Of course, you can try to come up with some formula to define the difference between “teaser” and “discounted,” but you’re likely to fall into the silly pit that a lot of regulations have ended up falling into when they do things like this. The better approach—and for once, some regulators seem to have tried it—is not to focus on what makes a rate a “teaser,” but to focus on what makes a teaser a problem: how to calculate the payment used to qualify the borrower for the loan. The idea, in short, is that you can give the borrower any old rate discount you want, as long as you ensure that the borrower can afford the inevitable payment increase when the discounted rate goes away. Here, however, we run into the problem of deciding what is a reasonable time period over which to force the borrower to qualify at his or her current income, and that gets us back to the distinction between the “true” hybrids and the ARMs masquerading as hybrids. It is not obvious to me, at least, that prudence always and everywhere requires a mortgage borrower to qualify for the worst possible mortgage payment she might face in five years while assuming that her income will never increase. It does, however, strike me as prudent that a mortgage borrower should be able to carry the worst possible payment she might face in three years at her current income. Arbitrary? Sure, but you really do need to make a cut somewhere, unless you want to de facto eliminate the true hybrid ARM offering for prime (or even near-prime) borrowers, and why would you want to do that?
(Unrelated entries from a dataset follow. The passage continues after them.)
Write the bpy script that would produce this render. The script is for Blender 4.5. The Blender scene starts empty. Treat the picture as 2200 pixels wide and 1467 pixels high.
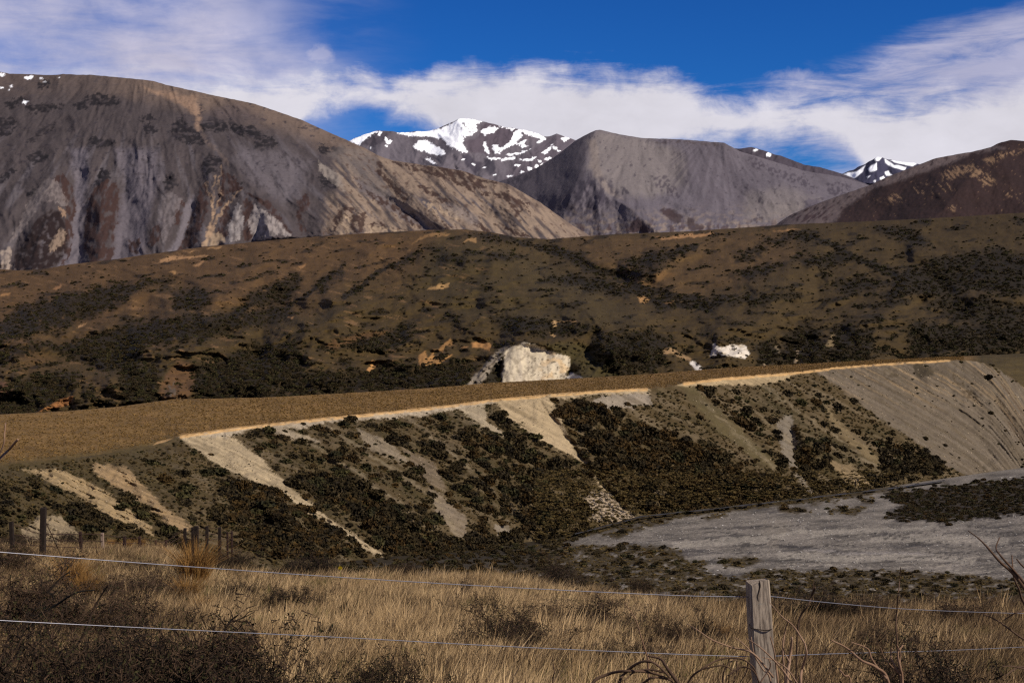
import bpy, math, random
import numpy as np
from mathutils import Matrix, Vector, Euler

random.seed(7)
RNG = np.random.default_rng(11)
SC = bpy.context.scene
COL = SC.collection
R = math.radians

# ------------------------------------------------------------------ camera, sky, sun, exposure
F = 3055.0                      # focal length in photo pixels (2200 wide)
CX, CY, HORIZON = 1100.0, 733.5, 680.0
PITCH = math.atan((CY - HORIZON) / F)
CAM_Z = 60.0
cam_d = bpy.data.cameras.new('camera')
cam_d.sensor_width = 36.0
cam_d.lens = 36.0 * F / 2200.0
cam_d.clip_start, cam_d.clip_end = 0.1, 60000
cam = bpy.data.objects.new('camera', cam_d)
COL.objects.link(cam)
cam.location = (0, 0, CAM_Z)
cam.rotation_euler = (R(90) - PITCH, 0, 0)
SC.camera = cam

SUN_DIR = Vector((0.70, -0.36, 0.62)).normalized()      # towards the sun: right, a little behind the camera
sun_d = bpy.data.lights.new('sun', 'SUN')
sun_d.energy = 5.0
sun_d.angle = R(0.5)
sun_d.color = (1.0, 0.93, 0.82)
sun = bpy.data.objects.new('sun', sun_d)
COL.objects.link(sun)
sun.rotation_euler = SUN_DIR.to_track_quat('Z', 'Y').to_euler()
SUN_EL = math.asin(SUN_DIR.z)
SUN_ROT = math.atan2(SUN_DIR.x, SUN_DIR.y)

SC.view_settings.view_transform = 'Standard'
SC.view_settings.look = 'None'
SC.view_settings.gamma = 1.0
SC.view_settings.use_curve_mapping = False
SC.view_settings.exposure = 0.35
SC.cycles.max_bounces = 5
SC.cycles.diffuse_bounces = 2
SC.cycles.use_denoising = False
SC.cycles.filter_width = 1.3


class NT:
    """small helper to write node trees"""
    def __init__(self, tree):
        self.t = tree
        self.n = tree.nodes
        self.l = tree.links
        self.n.clear()

    def node(self, typ, **kw):
        n = self.n.new(typ)
        for k, v in kw.items():
            setattr(n, k, v)
        return n

    def put(self, sock, v):
        if isinstance(v, bpy.types.NodeSocket):
            self.l.new(v, sock)
        elif v is not None:
            sock.default_value = v

    def m(self, op, a, b=None, c=None, clamp=False):
        n = self.node('ShaderNodeMath', operation=op, use_clamp=clamp)
        self.put(n.inputs[0], a)
        if b is not None:
            self.put(n.inputs[1], b)
        if c is not None:
            self.put(n.inputs[2], c)
        return n.outputs[0]

    def v(self, op, a, b=None, scale=None):
        n = self.node('ShaderNodeVectorMath', operation=op)
        self.put(n.inputs[0], a)
        if b is not None:
            self.put(n.inputs[1], b)
        if scale is not None:
            self.put(n.inputs['Scale'], scale)
        return n.outputs['Value'] if op in ('LENGTH', 'DOT_PRODUCT') else n.outputs[0]

    def noise(self, vec, scale, detail=4, rough=0.55, dist=0.0, color=False):
        n = self.node('ShaderNodeTexNoise')
        self.put(n.inputs['Vector'], vec)
        n.inputs['Scale'].default_value = scale
        n.inputs['Detail'].default_value = detail
        n.inputs['Roughness'].default_value = rough
        n.inputs['Distortion'].default_value = dist
        return n.outputs['Color'] if color else n.outputs['Fac']

    def ramp(self, x, lo, hi, a=0.0, b=1.0, smooth=True):
        n = self.node('ShaderNodeMapRange')
        n.interpolation_type = 'SMOOTHSTEP' if smooth else 'LINEAR'
        self.put(n.inputs[0], x)
        self.put(n.inputs[1], lo)
        self.put(n.inputs[2], hi)
        self.put(n.inputs[3], a)
        self.put(n.inputs[4], b)
        return n.outputs[0]

    def mix(self, f, a, b, blend='MIX'):
        n = self.node('ShaderNodeMix', data_type='RGBA', blend_type=blend)
        self.put(n.inputs[0], f)
        self.put(n.inputs[6], a)
        self.put(n.inputs[7], b)
        return n.outputs[2]

    def curve(self, x, pts, x0, x1, y0, y1):
        """a float curve through pts, x in x0..x1, y in y0..y1"""
        n = self.node('ShaderNodeFloatCurve')
        xn = self.ramp(x, x0, x1, 0.0, 1.0, False)
        self.put(n.inputs['Value'], xn)
        c = n.mapping.curves[0]
        P = [((p[0] - x0) / (x1 - x0), (p[1] - y0) / (y1 - y0)) for p in pts]
        c.points[0].location = P[0]
        c.points[1].location = P[-1]
        for p in P[1:-1]:
            c.points.new(p[0], p[1])
        n.mapping.update()
        return self.m('MULTIPLY_ADD', n.outputs[0], y1 - y0, y0)


def lin(c):
    c = np.asarray(c, float) / 255.0
    return np.where(c <= 0.04045, c / 12.92, ((c + 0.055) / 1.055) ** 2.4)


ALB = 0.61      # the picture is exposed for pale ground: painted colours are scaled to real-world reflectance


def lin4(*c):
    r = lin(c)
    return (r[0], r[1], r[2], 1.0)


def alb4(*c):
    r = lin(c) * ALB
    return (r[0], r[1], r[2], 1.0)


def ae(px, py):
    """photo pixel -> (azimuth, elevation) of the sky direction"""
    u, w = (px - CX) / F, (HORIZON - py) / F
    az = math.atan(u)
    return az, math.atan(w * math.cos(az))


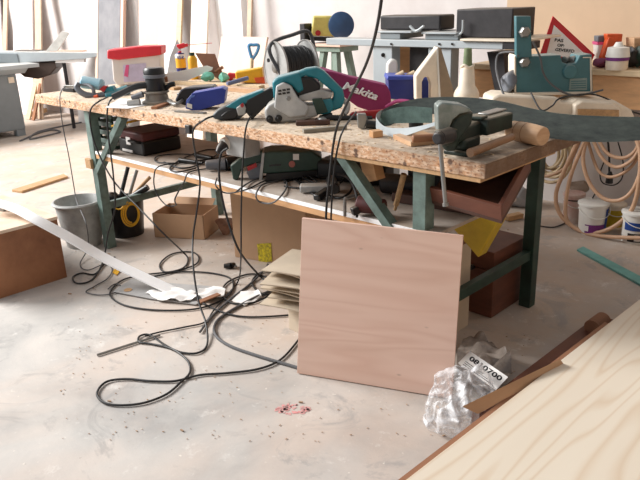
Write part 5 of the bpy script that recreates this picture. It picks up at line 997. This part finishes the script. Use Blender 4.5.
A = sp(A, 55, 50, .12); q = nb(); slab(q, A, [(46, 49), (62, 29), (69, 31), (57, 49.5)], .03); obj('grey_board', q, mat('grey_white_board', (206, 204, 198), .6), label='grey-white board leaning at a slant on the sliding saw table', cat='board', bev=.002)
q = nb(); slab(q, A, [(14, 50), (14, 48.6), (37, 48.8), (37, 50.2)], .2); obj('black_sheet', q, darkm, label='thin black panel lying on the sliding saw table', cat='panel')
q = nb(); slab(q, A, [(48, 50.4), (50, 49), (82, 48.2), (84, 50.2)], .14); obj('plywood_offcut', q, pinkply, label='thin plywood offcut lying on the sliding saw table under the slanting board', cat='plywood')
q = nb(); beam(q, gz(29, 113, .05), gz(45, 108, .05), .06, .05); obj('wooden_block', q, timber, label='wooden block on the floor by the wall at the far left', cat='block')
A = gy(30, 90, 2.0)
for k, (x, w_, m) in enumerate(((33, 4, oak), (39, 2.5, brownw))):
    leaner('wooden_strip', ['pale strip', 'dark strip'][k]+' leaning below the sliding saw table at the far left', 'strip', x-2, x+w_-2, 66, m, base=1.85, top=2.1)

# ------------------------------------------------------------------ pieces of parts hang from their part
SUB = {'zinc_bucket': {'rim': 'bucket_body'}, 'spray_can': {'lettering': 'label_band', 'straw': 'spray_head', 'shoulder_band': 'can_body'}, 'dust_bag': {'maker_lettering': 'bag'},
 'belt_sander': {'vent_slots': 'side_cover', 'screw_boss': 'side_cover', 'lower_panel': 'lower_housing'}, 'bandsaw_housing': {'data_lines': 'data_plate', 'round_knob': 'housing', 'bolt': 'post'},
 'wooden_mallet': {'head_groove': 'mallet_head'}, 'blue_bin': {'label_slot': 'bin_front_frame', 'rim': 'bin_body'}, 'storage_box': {'label_mark': 'label_sheet'}, 'bench_grinder': {'badge': 'motor_body'},
 'tool_case': {'sticker': 'case_body', 'lettering_band': 'case_body'}, 'green_machine': {'badge': 'body', 'sticker': 'body', 'vent_slot': 'body'}, 'bench_vise': {'vise_handle': 'screw_head', 'rear_jaw': 'rear_body', 'rear_anvil': 'rear_body'},
 'warning_sign': {'sign_wording': 'sign_face'}, 'angle_grinder': {'switch': 'motor_housing', 'lock_button': 'gear_housing'}, 'cable_reel': {'winding_hole': 'reel_disc', 'wound_cable': 'core'}, 'orbital_sander': {'cap_band': 'motor_cap'},
 'label_sheet': {'label_number': 'label_paper', 'label_lines': 'label_paper'}, 'jointer_machine': {'bolt_head': 'bed'}, 'wooden_case': {'latch': 'case_lid'}, 'large_carton': {'label': 'carton_body', 'packing_tape': 'carton_body'}}
for root in [o for o in COL.objects if o.type == 'EMPTY']:
    mp_ = SUB.get(root.name.split('.')[0])
    if not mp_: continue
    kids = list(root.children); byn = {}
    for k_ in kids: byn.setdefault(k_.name.split('.')[0], k_)
    for k_ in kids:
        t_ = mp_.get(k_.name.split('.')[0])
        if t_ and t_ in byn and byn[t_] is not k_: k_.parent = byn[t_]
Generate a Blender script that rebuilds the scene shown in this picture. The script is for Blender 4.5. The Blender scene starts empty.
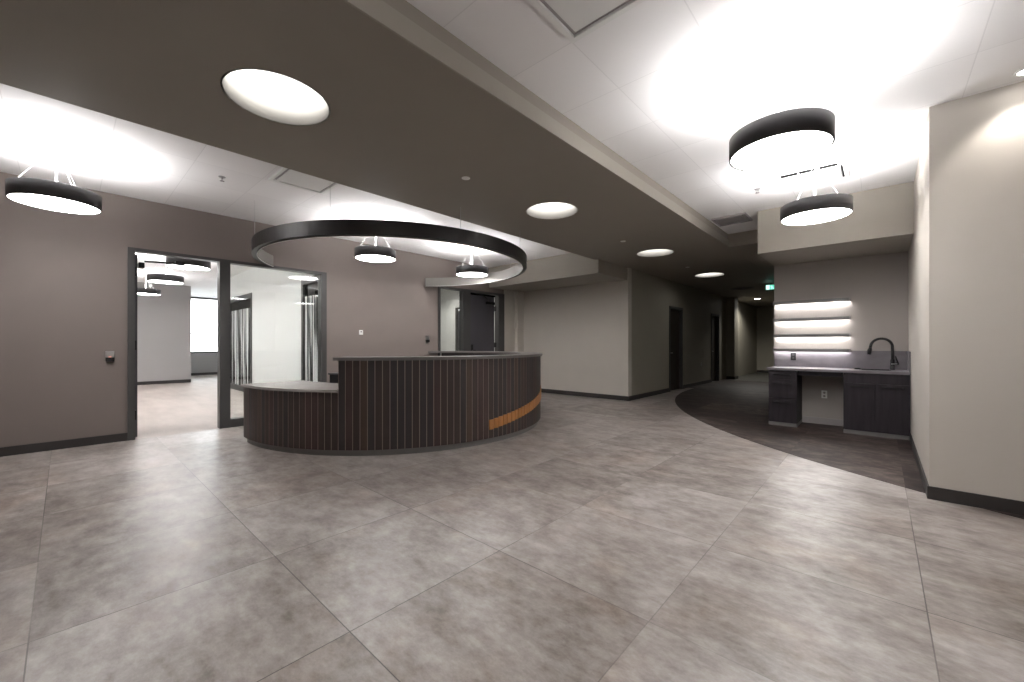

So this is why I’m so frustrated about all this noise regarding whether the 2/28 should “count” in the Nontraditional Mortgage Guidance or not. To give the lender lobby its due credit for a minute, they aren’t being as hysterical as they might sound by objecting to any regulation that codifies any and all “hybrid ARMs” as a problem product by definition. In my view, what the Nontraditional Guidance needs to do is just declare a set of rules for when a hybrid is an ARM-hybrid and when it’s a FRM-hybrid, require all ARM-hybrids to be qualified at the maximum interest rate possible at the start of the fourth year of the loan, and require lenders who offer interest-only ARMs to either offer the IO period for at least three years longer than the initial fixed period or qualify the borrower at the amortizing payment. (Going out three years past the adjustment means that you smooth out the payment increases, letting the rate rise over time to fully-indexed before you add in the recast to amortizing payments. The recast can still hurt, but by now you’re six to ten years into the loan, and chances are still reasonable that appreciation and income growth will bail you out if a refi won’t.) Beyond that, simply requiring lenders to chose either a prepayment penalty or a subprime credit score, but not both, would solve most of the 2/28 problem. (Why? Because you can’t afford to give that “teaser” rate to the borrower without throwing in a prepayment penalty to keep the loan from paying off before it adjusts, thereby increasing your expected yield over the life of the loan. If the investor didn’t get the prepayment penalty, the investor would require a more reasonable yield in the first two years.)
The rest of the problem can be solved most practically, in my mind, by mandating risk “classifications” for things like interest only, negative amortization, CLTVs over 90%, 5% first adjustment caps for the 5/1 ARM, stated income, etc. “Classifications” mean that a loan portfolio has to set aside higher loss reserves for loans in certain classes than for others; this costs the portfolio some yield, effectively putting a disincentive to risky lending in front of an institution that can’t afford decent reserves, while letting an institution that is strong enough offer a reasonable number of higher-risk loans. After all, it isn’t just borrowers whose income, stated or verified, can be a bit iffy. I’m all in favor of making the bank verify rather than state its income, and qualify for its loan portfolio based on its actual equity position, collateral quality, and generally responsible debt management behavior. But I’m old-fashioned enough to think that corporations shouldn’t necessarily get a better deal than consumers get.